Is it possible to commit fraud unknowingly?

I have recently read several different posts and articles on the Internet stating that some appraisers have committed fraud unknowingly. Some describe instances of stating condition to be average when the property needed work, or “tweaking” the numbers to make the deal work.

First of all it is important to note, The FBI defines mortgage fraud as “any material misstatement, misrepresentation or omission relied upon by an underwriter or lender to fund, purchase or insure a loan.” By that definition, such fraud can clearly be committed by both lenders and applicants, even though the latter may not think their misrepresentations or omissions are significant enough to be a concern.

This definition has been transmitted around the Internet and has been widely used to accuse appraisers of wrong doing. It is equally important to note that in order for a charge of gross misrepresentation to become a convict-able offense of fraud the claimant must prove that the defendant intentionally committed such a grievous transgression. Fraud my intentional omission is of course as bad as fraud by wording a report to mislead, or gearing a value towards a prearranged goal.

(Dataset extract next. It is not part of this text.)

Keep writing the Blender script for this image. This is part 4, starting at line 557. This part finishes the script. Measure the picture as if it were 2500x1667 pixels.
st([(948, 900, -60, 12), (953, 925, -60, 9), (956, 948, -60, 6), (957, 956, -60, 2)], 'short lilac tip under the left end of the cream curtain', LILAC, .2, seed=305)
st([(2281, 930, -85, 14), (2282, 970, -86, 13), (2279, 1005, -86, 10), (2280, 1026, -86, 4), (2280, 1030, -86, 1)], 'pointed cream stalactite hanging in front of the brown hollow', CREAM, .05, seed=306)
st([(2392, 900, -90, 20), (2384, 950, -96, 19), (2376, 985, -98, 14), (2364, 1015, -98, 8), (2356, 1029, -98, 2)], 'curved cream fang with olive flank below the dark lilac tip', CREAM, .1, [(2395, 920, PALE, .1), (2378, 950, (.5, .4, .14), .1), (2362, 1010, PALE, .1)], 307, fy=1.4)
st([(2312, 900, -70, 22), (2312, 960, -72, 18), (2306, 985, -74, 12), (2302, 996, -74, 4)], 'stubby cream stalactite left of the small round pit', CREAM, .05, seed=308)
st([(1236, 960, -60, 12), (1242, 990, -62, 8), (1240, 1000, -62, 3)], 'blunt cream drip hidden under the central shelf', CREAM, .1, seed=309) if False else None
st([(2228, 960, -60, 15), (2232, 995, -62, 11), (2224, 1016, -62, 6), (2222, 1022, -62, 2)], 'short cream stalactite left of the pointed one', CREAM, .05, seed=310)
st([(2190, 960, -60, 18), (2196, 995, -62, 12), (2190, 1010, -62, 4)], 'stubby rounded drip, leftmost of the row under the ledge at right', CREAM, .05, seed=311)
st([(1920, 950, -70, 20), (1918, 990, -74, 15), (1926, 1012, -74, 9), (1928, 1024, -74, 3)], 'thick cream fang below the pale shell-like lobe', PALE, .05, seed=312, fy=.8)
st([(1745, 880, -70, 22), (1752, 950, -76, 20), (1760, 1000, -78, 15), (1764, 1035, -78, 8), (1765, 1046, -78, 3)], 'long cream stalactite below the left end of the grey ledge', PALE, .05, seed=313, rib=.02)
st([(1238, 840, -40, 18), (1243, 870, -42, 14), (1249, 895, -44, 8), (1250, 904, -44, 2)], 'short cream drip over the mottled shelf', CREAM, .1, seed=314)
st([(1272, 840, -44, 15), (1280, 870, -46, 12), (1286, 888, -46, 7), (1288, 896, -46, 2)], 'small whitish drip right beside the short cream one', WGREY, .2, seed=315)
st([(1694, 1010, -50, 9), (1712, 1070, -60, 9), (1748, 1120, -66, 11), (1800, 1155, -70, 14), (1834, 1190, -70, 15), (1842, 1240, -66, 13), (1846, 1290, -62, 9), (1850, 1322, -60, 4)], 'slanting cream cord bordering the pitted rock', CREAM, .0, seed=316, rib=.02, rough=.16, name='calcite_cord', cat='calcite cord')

Appraisers must always be vigilant to make sure they have not compromised their objectivity or lost their independence during the appraisal process. Equally review appraisers must stray from calling misstatement of that is uncovered during the appraisal review, “fraud”. Fraud is a term that the judge hands down with conviction. An appraiser is not guilty of committing fraud until he or she has been convicted of such an offense.

It is my considered opinion, that review appraisers who place in their reviews charges of appraisal fraud are setting themselves up for a libelous suit from the appraisers who are being labeled fraudulent appraisers by the client and as a result are losing business due to the label.

Is it possible to commit fraud unknowingly? No. The simple answer is no. The appraiser needs to have intent in order to be convicted of fraud. This is not to say an appraiser can not, or should not his or her licensed removed if he or she show a trend of producing appraisals that are materially incorrect or misleading, even if there was not intention of fraud. But this is another discussion for another day.